Tecate cypress (Cupressus forbesii): Fast-growing natives from the Santa Ana Mountains “rejoice in interior stations,” wrote naturalist Donald Culross Peattie, where they can withstand winds that “wither the leaves right off citrus and eucalyptus trees.”

Italian cypress (Cupressus sempervirens): The columnar, finely tipped tree of so many Botticellis isn’t originally Italian, but from Iran -- perfect for our Mediterranean climate. Water when you plant it and as it becomes established, but then avoid irrigation. Don’t put it against the house, where so many valiant cypresses reach the eaves only to be decapitated.

Monterey cypress (Cupressus macrocarpa): Should only be grown in the coastal fog belt, within sight of the ocean. A hybrid cross of it and Alaskan cedar, Leyland cypress (X Cupressocyparis leylandii), is more adaptable. Requires moderate water and grows so fast it is often at the center of neighbor-vs.-neighbor lawsuits.

Montezuma cypress (Taxodium mucronatum). Cypress in name only; a closer relative of redwoods and sequoias. Native to Guatemala, Mexico and south Texas, this turns into a giant with a vaulting trunk and graceful, weeping boughs. Given moderate water, it can reach 40 feet in 15 years. Growth slows with age.


Incense cedar (Calocedrus decurrens): From the mixed pine forests of the Sierra, this intensely fragrant, slow-growing tree is said to have escaped the axes of 19th century loggers because of its allegedly inferior wood. Once established, it can tolerate low rainfall.

Deodar cedar (Cedrus deodara): Century-old specimens of the Himalayan native are commonly 80 feet tall and 40 feet wide. When lower branches are pruned, the tree can provide woodland shade and mildly acidified soil perfect for azaleas. Keep the ground well mulched.

Cedar of Lebanon (Cedrus libani): Slow-growing, dramatic tree that can take on tortured but beautiful shapes, and in some varieties grow more horizontally than vertically.

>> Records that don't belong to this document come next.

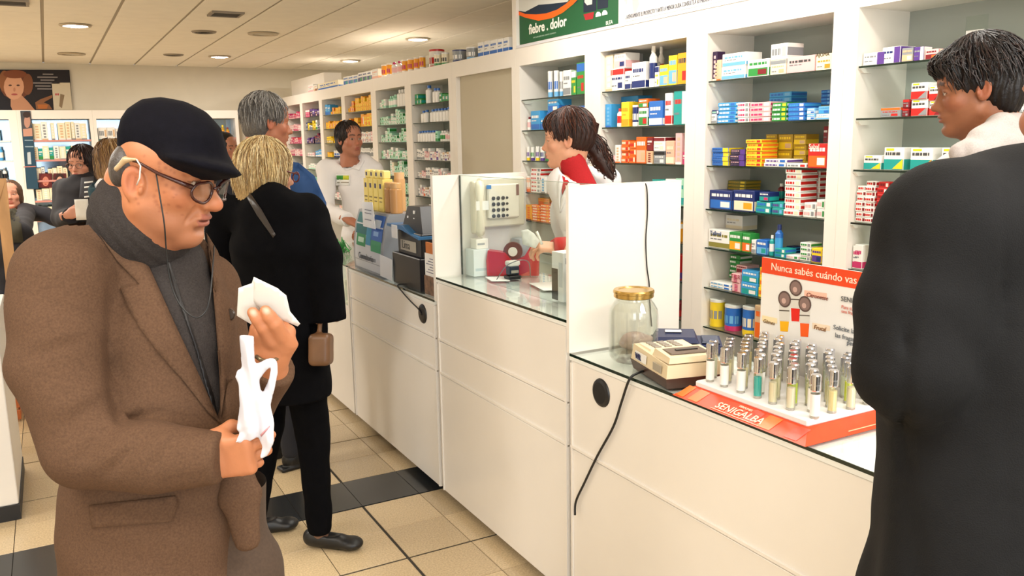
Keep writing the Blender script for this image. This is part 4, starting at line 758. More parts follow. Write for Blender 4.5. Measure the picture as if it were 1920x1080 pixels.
# ------------------------------------------------------------------ perfume display on the near counter
ORNG = mat('orange_card', '#e8440f', 0.4, noise=0.06, nscale=9)
t = wroot('perfume_display', (1.66, 1.55, .94), 'orange and white perfume display with upright poster, standing on the near counter', 'display')
m = MB(); z0, z1 = .9405, .962
a0, a1, b0, b1 = 1.470, 1.835, 1.300, 1.775        # outer base ; inner tray rim
i0, i1, j0, j1 = 1.528, 1.815, 1.348, 1.752
m.add([(a0, b0, z0), (a1, b0, z0), (a1, b1, z0), (a0, b1, z0), (i0, j0, z1), (i1, j0, z1), (i1, j1, z1), (i0, j1, z1)], [(3, 2, 1, 0), (0, 1, 5, 4), (1, 2, 6, 5), (2, 3, 7, 6), (3, 0, 4, 7), (4, 5, 6, 7)]); m.build('base', ORNG, t)
for k, (u0, u1) in enumerate(((.12, .2), (.55, .63), (.66, .75), (.85, .93), (.02, .08))):
    def lip(u, v): return (a0+(i0-a0)*v-.0006, b1+(b0-b1)*u, z0+(z1-z0)*v+.0008)
    MB().quad([lip(u0, .1), lip(u0, .95), lip(u1, .95), lip(u1, .1)]).build('printed_square', mat('orange_print_%d' % (k % 2), ('#f0701a', '#e03a0c')[k % 2], .35), t)
TRAY = mat('white_tray', '#f3f1f0', .3)
m = MB().cbox(i0+.002, i1-.002, j0+.002, j1-.002, z1, z1+.016, .003).build('tray', TRAY, t)
s = Vector((i0-a0, 0, z1-z0)).normalized()
text_mesh('SENIGALBA', .036, '#f7e2c8', t, (a0+.012, 1.62, z0+.0062), (0, -1, 0), s, width=.165, name='lettering')
MB().box(a0+.005, a0+.0065, 1.455, 1.625, z0+.003, z0+.0042).build('underline', mat('ink_#f7e2c8'), t)
text_mesh('PERFUMES', .010, '#f7e2c8', t, (a0+.042, 1.56, z0+.0172), (0, -1, 0), s)
MB().box(1.62, 1.73, b0+.004, b0+.0052, z0+.0075, z0+.0095).build('faint_print', mat('ink_#f7b48c', '#f7b48c', .6), t)
XP = 1.822
pb = MB().box(XP, XP+.006, 1.325, 1.802, z1-.02, 1.297).build('poster_board', mat('poster_white', '#eceae6', .35), t)
MB().box(XP-.0012, XP-.0002, 1.325, 1.802, 1.251, 1.297).build('orange_band', ORNG, pb)
text_mesh('Nunca sabés cuándo vas a conocer', .030, '#ffe6cf', pb, (XP-.002, 1.765, 1.264), (0, -1, 0), (0, 0, 1), width=.43)
def pp(px, py): q = UN(px, py, 0, XP-.001); return q[1], q[2]
art = MB()
def disc(px, py, rx, col, off=.0005, n=20, ry=None):
    y, z = pp(px, py); s_ = np.linalg.norm(np.array(pp(px+rx, py))-np.array((y, z))); r_ = s_
    art.prism([(XP-.0004-off, y+r_*math.cos(2*math.pi*k/n), z+(r_)*math.sin(2*math.pi*k/n)) for k in range(n)], (.0004, 0, 0), col)
def pquad(pts, col, off=.0004): art.prism([(XP-.0004-off, *pp(*p)) for p in pts], (.0004, 0, 0), col)
for (cx, cy, liq, y0, y1_) in ((1492, 540, '#e22418', 578, 603), (1471, 561, '#f5b50f', 602, 622), (1509, 570, '#f5601c', 606, 632)):
    pquad([(cx-10, cy), (cx+10, cy+1), (cx+9, y0), (cx-10, y0-1)], '#dcd8cf'); pquad([(cx-9, y0), (cx+8, y0+1), (cx+6, y1_), (cx-8, y1_-1)], liq)
    pquad([(cx-10, cy+20), (cx+9, cy+21), (cx+9, cy+23), (cx-10, cy+22)], '#5a5048', .0008)
    disc(cx, cy, 12, '#5d4a44', .0009); disc(cx, cy, 9.5, '#8a716a', .0013); disc(cx-1, cy+3, 4, '#c9a79c', .0017)
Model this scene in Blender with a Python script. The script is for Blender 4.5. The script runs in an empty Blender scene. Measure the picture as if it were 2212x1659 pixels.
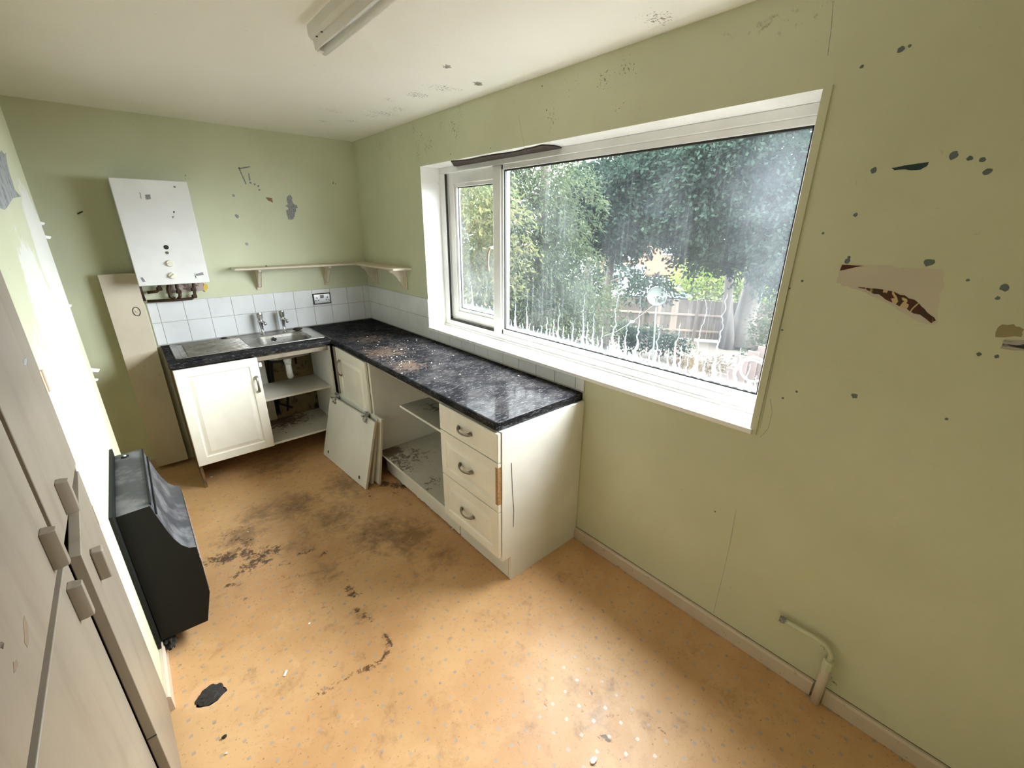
import bpy, bmesh, math, random
import numpy as np
from mathutils import Vector, Matrix, noise as mnoise
random.seed(7); RNG = np.random.default_rng(7)
D = bpy.data; SC = bpy.context.scene; COL = SC.collection
pi = math.pi

# ------------------------------------------------------------------ camera
CAM = np.array([-1.694, -3.9699, 1.7421]); F = 924.98
_p, _y, _r = math.radians(-19.9406), math.radians(-41.4398), math.radians(.3262)
FWD = np.array([math.sin(-_y)*math.cos(_p), math.cos(-_y)*math.cos(_p), math.sin(_p)])
_rt = np.array([math.cos(_y), math.sin(_y), 0.]); _up = np.cross(_rt, FWD)
RT = _rt*math.cos(_r)+_up*math.sin(_r); UP = -_rt*math.sin(_r)+_up*math.cos(_r)
cd = D.cameras.new('camera'); cam = D.objects.new('camera', cd); COL.objects.link(cam)
cd.sensor_fit = 'HORIZONTAL'; cd.sensor_width = 36; cd.lens = 36*F/2212; cd.clip_start = .02; cd.clip_end = 300
cam.matrix_world = Matrix(((RT[0], UP[0], -FWD[0], CAM[0]), (RT[1], UP[1], -FWD[1], CAM[1]), (RT[2], UP[2], -FWD[2], CAM[2]), (0, 0, 0, 1)))
SC.camera = cam
def on(u, v, ax, val):                       # the point of a real plane that was measured at this spot of the photograph
    d = FWD+RT*(u-1106)/F-UP*(v-829.5)/F; i = 'xyz'.index(ax)
    return CAM+d*((val-CAM[i])/d[i])
def far(u, v, dist):
    d = FWD+RT*(u-1106)/F-UP*(v-829.5)/F
    return CAM+d*(dist/math.hypot(d[0], d[1]))

# ------------------------------------------------------------------ light
w = D.worlds.new('overcast_sky'); SC.world = w; w.use_nodes = True
nt = w.node_tree; nt.nodes.clear()
wo = nt.nodes.new('ShaderNodeOutputWorld'); bg = nt.nodes.new('ShaderNodeBackground')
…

Gray pine or foothill pine (Pinus sabiniana): Foliage is lacy and gray-green; growing habit is open. It is often mistaken for the Aleppo pine (Pinus halepensis), a Middle Eastern import, and the rugged, slightly less open-formed Afghan pine (Pinus eldarica). All three are tough trees, well suited to our climate. With skillful pruning, the gray and Aleppo can give lovely dappled light, making them good specimens for a woodland garden. Because of the resins, plant away from homes in fire zones.

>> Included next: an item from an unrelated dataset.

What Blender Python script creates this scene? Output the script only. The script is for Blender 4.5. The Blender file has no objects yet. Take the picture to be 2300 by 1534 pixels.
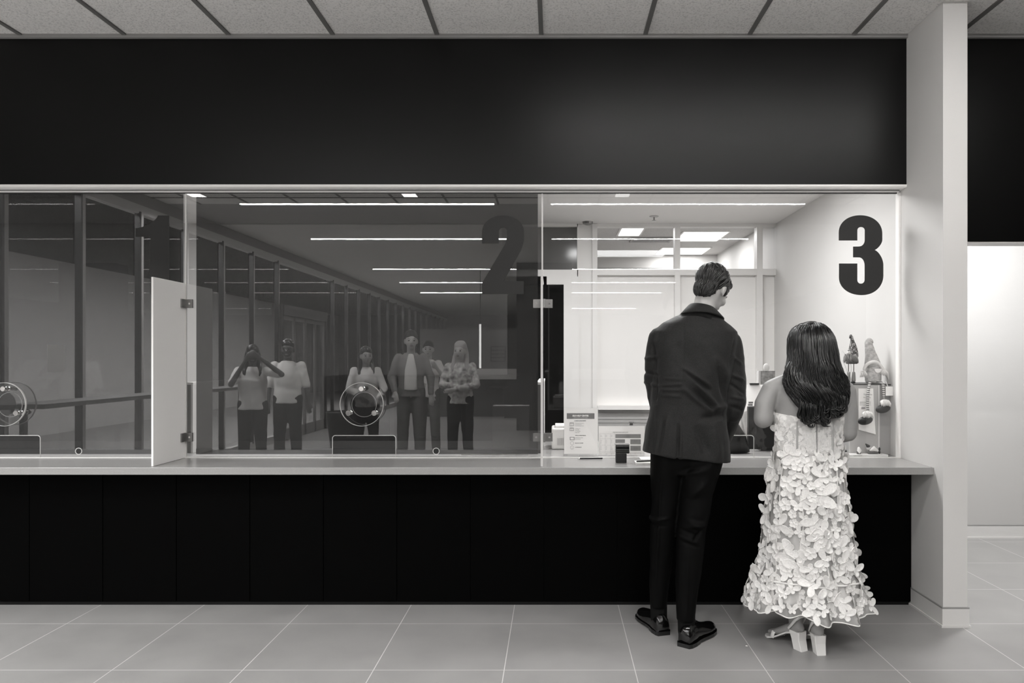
import bpy, bmesh, math, random
import numpy as np
from mathutils import Vector, Matrix, noise
random.seed(7); np.random.seed(7)
PI = math.pi
SC = bpy.context.scene
COL = SC.collection

# ------------------------------------------------------------------ camera, world, exposure
F = 1680.0            # focal length in pixels of the 2300 px wide frame
VX, VY = 1245.0, 805.0  # principal point (the photo is perspective-corrected)
CAMZ = 1.43
cam_data = bpy.data.cameras.new('camera')
cam = bpy.data.objects.new('camera', cam_data); COL.objects.link(cam)
cam.location = (0, 0, CAMZ); cam.rotation_euler = (PI/2, 0, 0)
cam_data.sensor_width = 36; cam_data.lens = F/2300*36
cam_data.shift_x = -(VX-1150)/2300; cam_data.shift_y = (VY-767)/2300
cam_data.clip_end = 200
SC.camera = cam
w = bpy.data.worlds.new('world'); SC.world = w; w.use_nodes = True
w.node_tree.nodes['Background'].inputs[0].default_value = (1, .98, .96, 1)
w.node_tree.nodes['Background'].inputs[1].default_value = .03
SC.view_settings.view_transform = 'Standard'; SC.view_settings.look = 'None'
SC.view_settings.gamma = 1; SC.view_settings.use_curve_mapping = False
SC.view_settings.exposure = 0.12
LOBBY_ROW = 108       # radiance of the linear ceiling lamps
OFFICE_W = 40         # watts of each office ceiling lamp
BACK_W = 40
DOWN_W = 40
HALL_W = 68

# room planes (metres)
YG, YB, YF, YC, YK = 4.48, 4.396, 4.33, 4.08, 3.983   # glass, bulkhead, cabinet face, counter edge, wing wall end
ZC, ZT, XR = 3.33, .835, 2.07                          # ceiling, counter top, wing wall face
YP = 7.03; ZO = 2.69                                   # office partition, office ceiling

def P(px, py, Y):
    s = F/Y
    return ((px-VX)/s, Y, CAMZ+(VY-py)/s)
def PX(px, Y): return (px-VX)*Y/F
def PZ(py, Y): return CAMZ+(VY-py)*Y/F

# ------------------------------------------------------------------ materials
_m = {}
def nodes(name):
    m = bpy.data.materials.new(name); m.use_nodes = True
    nt = m.node_tree
    return m, nt, nt.nodes['Principled BSDF']
def tint(v): return (v, v*.982, v*.962, 1)
def mat(name, v, rough=.5, spec=.5, metal=0., bump=0., bscale=200., var=0., vscale=30., sheen=0., sub=0., stretch=None):
    if name in _m: return _m[name]
    m, nt, b = nodes(name)
    b.inputs['Base Color'].default_value = tint(v)
    b.inputs['Roughness'].default_value = rough
    b.inputs['Specular IOR Level'].default_value = spec
    b.inputs['Metallic'].default_value = metal
    if sheen: b.inputs['Sheen Weight'].default_value = sheen
    if sub:
        b.inputs['Subsurface Weight'].default_value = sub
        b.inputs['Subsurface Radius'].default_value = (.01, .008, .006)
    tc = nt.nodes.new('ShaderNodeTexCoord'); src = tc.outputs['Object']
    if stretch:
        mp = nt.nodes.new('ShaderNodeMapping'); mp.inputs['Scale'].default_value = stretch
        nt.links.new(src, mp.inputs[0]); src = mp.outputs[0]
    if var:
        n = nt.nodes.new('ShaderNodeTexNoise'); n.inputs['Scale'].default_value = vscale; n.inputs['Detail'].default_value = 4
        nt.links.new(src, n.inputs['Vector'])
        r = nt.nodes.new('ShaderNodeValToRGB')
        r.color_ramp.elements[0].position = .3; r.color_ramp.elements[1].position = .7
        r.color_ramp.elements[0].color = tint(max(0, v*(1-var))); r.color_ramp.elements[1].color = tint(min(1, v*(1+var)))
        nt.links.new(n.outputs['Fac'], r.inputs['Fac']); nt.links.new(r.outputs['Color'], b.inputs['Base Color'])
    if bump:
        n2 = nt.nodes.new('ShaderNodeTexNoise'); n2.inputs['Scale'].default_value = bscale; n2.inputs['Detail'].default_value = 3
        nt.links.new(src, n2.inputs['Vector'])
        bp = nt.nodes.new('ShaderNodeBump'); bp.inputs['Strength'].default_value = bump; bp.inputs['Distance'].default_value = .004
        nt.links.new(n2.outputs['Fac'], bp.inputs['Height']); nt.links.new(bp.outputs['Normal'], b.inputs['Normal'])
    _m[name] = m; return m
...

Italian stone pine (Pinus pinea): Ancient race of Mediterranean trees produces the pine nuts used in so many Greek, Italian and Iberian dishes. Pruned into neat cones every year, small specimens are sold as living Christmas trees. Left to grow in California gardens, they reach 40 to 80 feet reasonably quickly.

Torrey pine, also Soledad, lone or Del Mar pine (Pinus torreyana): When these wind-swept and rain-starved trees with gray-green foliage and purple-scaled bark were discovered north of San Diego, they were 15 to 20 feet tall. As they were planted in kinder territories up and down the state, they responded to water and shelter by putting on 4 feet a year. Within a decade, they had turned into 40-foot-tall trees with 30-foot spreads and massive cones. Best planted away from walkways.

An imported pine from a similar climate, Canary Island pine (Pinus canariensis) has a single-column habit and comical, endearing puffs of needles. Narrow, it is jammed in unlikely places, say along parking structures and industrial buildings, to fluff out otherwise hard spaces.


Chinese juniper (Juniperus chinensis) is sold in hundreds of varieties, from cypress-like spiral to ground cover. ‘Blue Point Cone’ comes on the market every winter as a Christmas tree and adapts well to western gardens. It is nearly impossible to find the native counterpart, California juniper (Juniperus californica), a 15-foot ornamental shrub that tolerates alkaline garden soils and produces sprays of edible berries essential to wild birds.